Regrettably, there is always a cloud wrapped around that silver lining.
The best's mother has a summer house in Mississippi, on the gulf of Mexico, halfway between Gulfport and Pascagoula. It's 15 feet above sea level, and less than 200 feet from the water.
"Hi, I'm the Gulf of Mexico and this 25 foot storm surge is going to come ashore in front of your summer house. Hope you don't mind."
Err, oops? The general consensus is that the family will be picking pieces of their summer house out of the bayous and woods several miles north of where the foundation block is. Not that we know for certain -- the local branch of the family packed up and bolted for Florida when Katrina cleared the Florida peninsula and morphed into a BHFH -- but the smart money is not on finding a muddy house with maybe one or two broken windows.

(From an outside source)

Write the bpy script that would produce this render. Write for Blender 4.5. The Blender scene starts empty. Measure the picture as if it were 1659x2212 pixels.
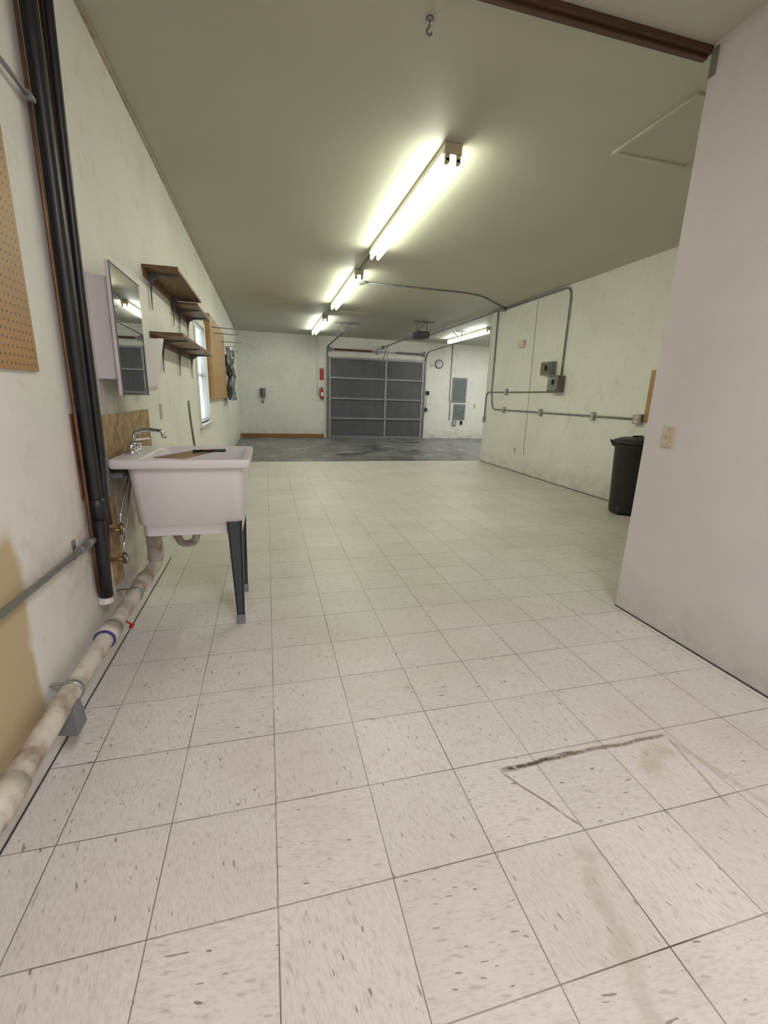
import bpy, bmesh, random
from math import *
from mathutils import Vector, Matrix
random.seed(7)
SC=bpy.context.scene
COL=SC.collection
H=2.963; XL=-.775; YF=13.914; XP=2.153; YP=2.16; XR=4.425; YC=8.676

# ---------------------------------------------------------------- materials
def newmat(name):
    m=bpy.data.materials.new(name); m.use_nodes=True
    nt=m.node_tree; b=nt.nodes['Principled BSDF']
    return m,nt,b
def mth(nt,op,a,b=None,c=None,clamp=False):
    n=nt.nodes.new('ShaderNodeMath'); n.operation=op; n.use_clamp=clamp
    for i,x in enumerate((a,b,c)):
        if x is None: continue
        if isinstance(x,(int,float)): n.inputs[i].default_value=x
        else: nt.links.new(x,n.inputs[i])
    return n.outputs[0]
def mixc(nt,f,a,b,mode='MIX'):
    n=nt.nodes.new('ShaderNodeMix'); n.data_type='RGBA'; n.blend_type=mode
    for s,x in ((n.inputs[0],f),(n.inputs[6],a),(n.inputs[7],b)):
        if isinstance(x,(int,float)): s.default_value=x
        elif isinstance(x,tuple): s.default_value=(*x[:3],1)
        else: nt.links.new(x,s)
    return n.outputs[2]
def noise(nt,vec,scale,detail=3,rough=.5):
    n=nt.nodes.new('ShaderNodeTexNoise'); n.inputs['Scale'].default_value=scale
    n.inputs['Detail'].default_value=detail; n.inputs['Roughness'].default_value=rough
    nt.links.new(vec,n.inputs['Vector']); return n.outputs['Fac']
def rng(nt,x,a,b,c=0.,d=1.):
    n=nt.nodes.new('ShaderNodeMapRange'); nt.links.new(x,n.inputs[0])
    for i,v in enumerate((a,b,c,d)): n.inputs[i+1].default_value=v
    return n.outputs[0]
def pos(nt): return nt.nodes.new('ShaderNodeNewGeometry').outputs['Position']
def scl(nt,v,s):
    n=nt.nodes.new('ShaderNodeVectorMath'); n.operation='MULTIPLY'; nt.links.new(v,n.inputs[0]); n.inputs[1].default_value=s; return n.outputs[0]
def bumpn(nt,b,h,strength,dist=.002):
    n=nt.nodes.new('ShaderNodeBump'); n.inputs['Strength'].default_value=strength; n.inputs['Distance'].default_value=dist
    nt.links.new(h,n.inputs['Height']); nt.links.new(n.outputs[0],b.inputs['Normal'])
MC={}
def M(name,col,rough=.5,metal=0.,col2=None,vs=6,lo=.4,hi=.7,stretch=(1,1,1),bump=0,bs=60):
    if name in MC: return MC[name]
    m,nt,b=newmat(name); P=pos(nt)
    if col2 is None: col2=tuple(c*.8 for c in col)
    f=rng(nt,noise(nt,scl(nt,P,stretch),vs,4,.6),lo,hi)
    nt.links.new(mixc(nt,f,col,col2),b.inputs['Base Color'])
    b.inputs['Roughness'].default_value=rough; b.inputs['Metallic'].default_value=metal
    if bump: bumpn(nt,b,noise(nt,P,bs,3),bump)
    MC[name]=m; return m
def emis(name,col,s):
    m,nt,b=newmat(name); b.inputs['Base Color'].default_value=(.9,.9,.9,1)
    b.inputs['Emission Color'].default_value=(*col,1); b.inputs['Emission Strength'].default_value=s
    return m

def wall_mat(name,tan=False,base=(.80,.79,.735),dirt=1.):
    m,nt,b=newmat(name); P=pos(nt)
    s=nt.nodes.new('ShaderNodeSeparateXYZ'); nt.links.new(P,s.inputs[0]); X,Y,Z=s.outputs
    n1=noise(nt,P,1.1,4,.6); n2=noise(nt,P,7,5,.7)
    c=mixc(nt,rng(nt,n1,.42,.72,0,.6),base,tuple(v*.84 for v in base))
    c=mixc(nt,rng(nt,n2,.56,.76,0,.45*dirt),c,(.48,.45,.38))
    n3=noise(nt,scl(nt,P,(3,3,14)),3.2,6,.75)
    c=mixc(nt,rng(nt,n3,.635,.72,0,.4*dirt),c,(.30,.28,.24))
    n4=noise(nt,scl(nt,P,(1,1,.6)),1.9,7,.8)
    c=mixc(nt,rng(nt,n4,.60,.70,0,.42*dirt),c,(.40,.37,.31))
    n5=noise(nt,scl(nt,P,(2,2,2)),11,3,.6)
    c=mixc(nt,rng(nt,n5,.74,.77,0,.6*dirt),c,(.16,.15,.13))
    g=mth(nt,'MULTIPLY',rng(nt,Z,0,.32,1,0),rng(nt,n2,.32,.65,0,.35+.35*dirt))
    c=mixc(nt,g,c,(.38,.35,.29))
    if tan:
        e=mth(nt,'ADD',Y,mth(nt,'MULTIPLY',noise(nt,P,5,3),.16))
        zz=mth(nt,'ADD',Z,mth(nt,'MULTIPLY',noise(nt,P,3,3),.1))
        mk=mth(nt,'MULTIPLY',rng(nt,e,1.60,1.64,1,0),rng(nt,zz,.84,.9,1,0))
        c=mixc(nt,mk,c,(.55,.44,.27))
        dy=mth(nt,'ABSOLUTE',mth(nt,'SUBTRACT',Y,2.7)); dz=mth(nt,'ABSOLUTE',mth(nt,'SUBTRACT',Z,.65))
        d=mth(nt,'ADD',mth(nt,'MULTIPLY',dy,.9),dz)
        k=mth(nt,'MULTIPLY',rng(nt,d,.2,1.1,1,0),rng(nt,n2,.33,.65,.15,1.))
        c=mixc(nt,k,c,(.37,.30,.21))
    nt.links.new(c,b.inputs['Base Color']); b.inputs['Roughness'].default_value=.6
    bumpn(nt,b,noise(nt,P,90,3),.25,.002)
    return m
def ceil_mat():
    m,nt,b=newmat('ceiling_paint'); P=pos(nt)
    c=mixc(nt,rng(nt,noise(nt,P,.8,3),.4,.7,0,.6),(.50,.49,.41),(.455,.445,.365))
    s=nt.nodes.new('ShaderNodeSeparateXYZ'); nt.links.new(P,s.inputs[0]); X,Y,Z=s.outputs
    dx=mth(nt,'ABSOLUTE',mth(nt,'SUBTRACT',X,.25)); dy=mth(nt,'ABSOLUTE',mth(nt,'SUBTRACT',Y,8.8))
    d=mth(nt,'ADD',dx,mth(nt,'MULTIPLY',dy,.4))
    k=mth(nt,'MULTIPLY',rng(nt,d,.1,.95,1,0),rng(nt,noise(nt,P,2.2,4),.35,.65,.1,.6))
    c=mixc(nt,k,c,(.46,.32,.19))
    nt.links.new(c,b.inputs['Base Color']); b.inputs['Roughness'].default_value=.55
    bumpn(nt,b,noise(nt,P,70,3),.2,.002); return m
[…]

The silver lining here is that the house is new, and newly purchased, so not much will be lost in the furnishings department.
We're far more worried about the best's sister, who lives a few miles west of there in a subdivision just on the ocean side of highway 90. That house is further above sea level, and it's much farther away from the ocean, and it's got undeveloped woods and bayous between it and the Gulf of Mexico, and it's a single-story house that's made of brick instead of being a typical beach house on stilts, so there's a chance they'll come back to nothing more extreme than alligators, snakes, and a foot of mud in the living room.